By Arun Kumar, IANS,
Washington : Two women authors, one Indian and the other American, believe that “India’s rape culture” can be changed in the wake of the gang-rape and the subsequent death of a New Delhi student that has galvanised the nation.
“India has laws against rape; seats reserved for women in buses, female officers; special police help lines. But these measures have been ineffective in the face of a patriarchal and misogynistic culture,” wrote Sonia Faleiro in an opinion piece in the New York Times.
“It is a culture that believes that the worst aspect of rape is the defilement of the victim, who will no longer be able to find a man to marry her – and that the solution is to marry the rapist,” she added in the article on “The Unspeakable Truth About Rape in India.”
“Change is possible,” wrote the Indian author of “Beautiful Thing: Inside the Secret World of Bombay’s Dance Bars.” But “the police must document reports of rape and sexual assault, and investigations and court cases have to be fast-tracked and not left to linger for years.”
“The volume of protests in public and in the media has made clear that the attack was a turning point,” she wrote noting, “In retrospect it wasn’t the brutality of the attack on the young woman that made her tragedy unusual; it was that an attack had, at last, elicited a response.”
“Indians, it seems, have had enough,” wrote Naomi Wolf, American author of “Vagina: A New Biography” in the Canadian daily Globe and Mail on “Ending India’s rape culture” taking note of “dozens of large and increasingly angry demonstrations” over the gang rape.

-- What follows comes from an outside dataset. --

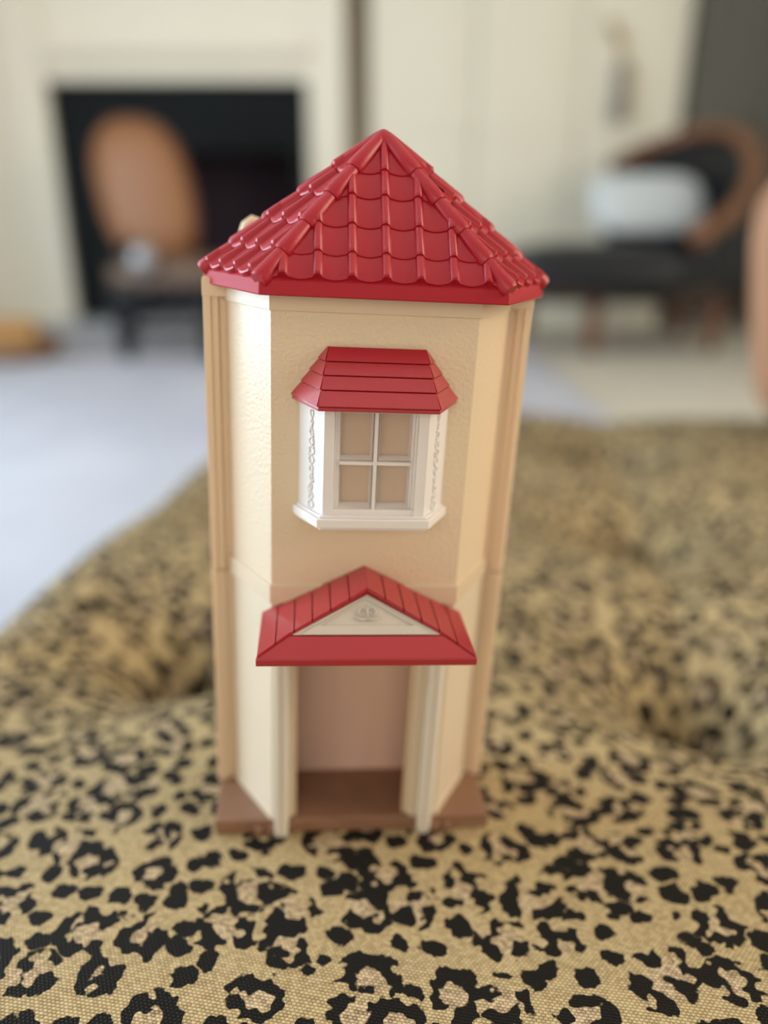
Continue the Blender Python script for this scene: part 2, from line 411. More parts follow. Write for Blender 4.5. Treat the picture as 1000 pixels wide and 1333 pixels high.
# ------------------------------------------------------------------ tan oval back chair
ch = thing('side_chair', 'oval backed tan leather side chair with black legs before the fireplace', 'chair', (-1.0, 3.32, 0.0125), 0)
def oval(n, a, b, tilt):
    """leaning shield-shaped back outline, in the chair's xz plane"""
    out = []
    for i in range(n):
        t = 2 * math.pi * i / n
        x = a * math.copysign(abs(math.cos(t)) ** 0.75, math.cos(t)); z = b * math.copysign(abs(math.sin(t)) ** 0.8, math.sin(t))
        out.append((x + tilt * z, z))
    return out
def slab(bm, ring, cx, cz, y, th, lean, puff):
    """puffed pad of outline ring; lean = y per z"""
    n = len(ring); L = []
    for s, sc_ in ((-1, 1.0), (-1, .72), (-1, .4)):
        L.append([bm.verts.new((cx + x * sc_, y - th - puff * (1 - sc_) ** .7 + lean * z * sc_, cz + z * sc_)) for x, z in ring])
    bk = [bm.verts.new((cx + x, y + lean * z, cz + z)) for x, z in ring]
    for a, b in zip(L, L[1:]):
        for j in range(n): bm.faces.new((a[j], a[(j + 1) % n], b[(j + 1) % n], b[j]))
    bm.faces.new(L[-1]); bm.faces.new(bk[::-1])
    for j in range(n): bm.faces.new((bk[j], bk[(j + 1) % n], L[0][(j + 1) % n], L[0][j]))
    return bm
ring = oval(36, 0.185, 0.275, -0.16)
link('backrest', slab(NB(), ring, 0.0, 0.625, 0.17, 0.03, 0.10, 0.03), 'tan', ch, True)
link('back_frame', tube(NB(), [(x * 1.03, 0.165 + 0.10 * z, 0.625 + z * 1.03) for x, z in ring + ring[:1]], 0.012, 8, False), 'redwood', ch, True)
mt = Matrix.Translation((0.16, -0.06, 0.325))
link('seat', pad(NB(), 0.235, 0.225, 0.062, 5, 3, 32, mt), 'seatbrown', ch, True)
link('seat_rail', box(NB(), -0.035, 0.35, -0.24, 0.15, 0.225, 0.272, 0.01), 'blackwood', ch)
for nm, x, y, top in (('leg', -0.035, -0.19, 0.40), ('leg', 0.31, -0.22, 0.25), ('leg', -0.12, 0.14, 0.40), ('leg', 0.28, 0.14, 0.40)):
    link(nm, tube(NB(), [(x, y, 0.0), (x, y, 0.1), (x, y, 0.25), (x, y, top)], [0.028, 0.034, 0.042, 0.03], 10), 'blackwood', ch, True)
link('stretcher', box(NB(), -0.035, 0.31, -0.21, -0.18, 0.10, 0.125, 0.004), 'blackwood', ch)
bm = NB(); bmesh.ops.create_uvsphere(bm, u_segments=16, v_segments=10, radius=0.052, matrix=Matrix.Translation((0.10, -0.30, 0.39)))
link('arm_stud', bm, 'stud', ch, True)
link('arm', tube(NB(), [(0.10, -0.27, 0.39), (-0.03, -0.08, 0.42), (-0.10, 0.16, 0.44)], 0.02, 8), 'blackwood', ch, True)

# log basket at far left
lb = thing('log_basket', 'low wicker basket of split logs at the left of the rug', 'basket', (-1.50, 3.14, 0.0125))
link('basket', lathe(NB(), [(.13, 0), (.17, .02), (.185, .06), (.19, .085), (.18, .085), (.17, .03), (.05, .02)], 24), 'wicker', lb, True)
LR = R(14)
for lab, dy, dz, m_ in (('split log lying in front in the wicker basket', -.062, .032, 'log'), ('bark covered log lying at the back of the wicker basket', .062, .032, 'bark'), ('honey coloured split log lying on top of the two others in the wicker basket', -.01, .096, 'log')):
    l_ = thing('log', lab, 'log', (-1.50 - dy * math.sin(LR), 3.14 + dy * math.cos(LR), 0.0125 + dz), LR, 'logs in the basket')
    pr = [(-.056, 0), (.056, 0), (.04, .05), (.0, .062), (-.04, .052)]
    bm = NB(); L_ = .105
    A = [bm.verts.new((-L_, p[0], p[1])) for p in pr]; B = [bm.verts.new((L_, p[0] * .95, p[1])) for p in pr]
    bm.faces.new(A); bm.faces.new(B[::-1])
    for j in range(5): bm.faces.new((A[j], A[(j + 1) % 5], B[(j + 1) % 5], B[j]))
    link('split_block', bevel_all(bm, .005), m_, l_)

# ------------------------------------------------------------------ tub armchair at right
ac = thing('tub_armchair', 'dark leather tub armchair with curved brown wooden rail beside the cupboard', 'armchair', (1.0, 3.4, 0))
K = 1.16
def A_(x, y, z): return Vector((x * K - 1.0, y * K - 3.4, 0.525 + (z - 0.525) * K))
rail = [A_(0.90, 3.28, 0.735), A_(0.98, 3.36, 0.775), A_(1.09, 3.40, 0.818), A_(1.20, 3.34, 0.852), A_(1.28, 3.22, 0.85), A_(1.315, 3.08, 0.80), A_(1.305, 2.96, 0.715), A_(1.25, 2.87, 0.61), A_(1.16, 2.82, 0.53), A_(1.085, 2.80, 0.495)]
def smooth_path(p, k=4):
    out = []
    for i in range(len(p) - 1):
        a, b, c, d = p[max(i - 1, 0)], p[i], p[i + 1], p[min(i + 2, len(p) - 1)]
        for s in range(k):
            t = s / k
            out.append(0.5 * ((2 * b) + (c - a) * t + (2 * a - 5 * b + 4 * c - d) * t * t + (3 * b - a - 3 * c + d) * t ** 3))
    return out + [p[-1]]
rp = smooth_path(rail)
link('top_rail', tube(NB(), rp, 0.034, 12), 'brownwood', ac, True)
bm = NB(); ctr = Vector((A_(1.03, 3.1, 0).x, A_(1.03, 3.1, 0).y, 0)); ins, outs = [], []
for p in rp:
    low = 0.24; d_ = (Vector((p.x, p.y, 0)) - ctr).normalized()
    ins.append([bm.verts.new(Vector((p.x, p.y, z)) - d_ * (0.02 + 0.05 * math.sin(math.pi * i / 4))) for i, z in enumerate(np.linspace(p.z - .005, low, 5))])
    outs.append([bm.verts.new(Vector((p.x, p.y, z)) + d_ * 0.018) for z in np.linspace(p.z - .005, low, 5)])
for i in range(len(rp) - 1):
    for j in range(4):
        bm.faces.new((ins[i][j], ins[i + 1][j], ins[i + 1][j + 1], ins[i][j + 1])); bm.faces.new((outs[i][j + 1], outs[i + 1][j + 1], outs[i + 1][j], outs[i][j]))
    bm.faces.new((ins[i][0], outs[i][0], outs[i + 1][0], ins[i + 1][0])); bm.faces.new((ins[i][4], ins[i + 1][4], outs[i + 1][4], outs[i][4]))
for s in (0, len(rp) - 1):
    for j in range(4): bm.faces.new((ins[s][j], ins[s][j + 1], outs[s][j + 1], outs[s][j]))
link('tub_back', bm, 'blackleather', ac, True)
bm = NB(); bmesh.ops.create_uvsphere(bm, u_segments=16, v_segments=10, radius=0.055, matrix=Matrix.Translation(rp[-1]))
link('arm_scroll', bm, 'brownwood', ac, True)
c_ = A_(0.81, 3.0, 0.37)
link('seat_cushion', pad(NB(), 0.40, 0.30, 0.125, 5, 3, 32, Matrix.Translation((c_.x - .03, c_.y, 0.33)) @ Matrix.Rotation(R(-6), 4, 'Z')), 'blackleather', ac, True)
link('seat_rail', box(NB(), c_.x - .28, c_.x + .42, c_.y - .27, c_.y + .27, 0.22, 0.28, 0.01), 'dark', ac)
for x, y in ((-0.11, -0.07), (-0.30, 0.45), (0.42, -0.02), (0.44, 0.45)):
    link('leg', tube(NB(), [(x, y, 0.0), (x, y, .03), (x - .005, y, .12), (x, y, .25)], [.022, .026, .03, .04], 10), 'redwood', ac, True)
mt = Matrix.Translation((1.15, 3.60, 0.605)) @ Matrix.Rotation(R(12), 4, 'Z') @ Matrix.Rotation(R(62), 4, 'X')
tag(link('cushion', pad(NB(), 0.27, 0.135, 0.05, 4, 2.2, 32, mt), 'greycloth', None, True), 'pale grey cushion leaning in the dark tub armchair', 'cushion')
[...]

“The deeper truth underlying the protests can be found on blogs, where young Indian men and women bemoan the fact that travel guidebooks routinely warn women about pervasive sexual harassment in India and advise them to move around in groups,” she wrote.
“Movies, religion, music and women themselves are all blamed for male sexual violence against women, but rapists are not held responsible. A ‘male-cosseting culture,’ as one blogger put it, in turn supports a rape culture,” Wolf wrote.
Noting “the connection between rape, male privilege and female sexual vilification was one of the key insights of feminists in the 1970s,” she hoped “that the protests in India will inspire the West to emulate the protesters’ lack of complacency.”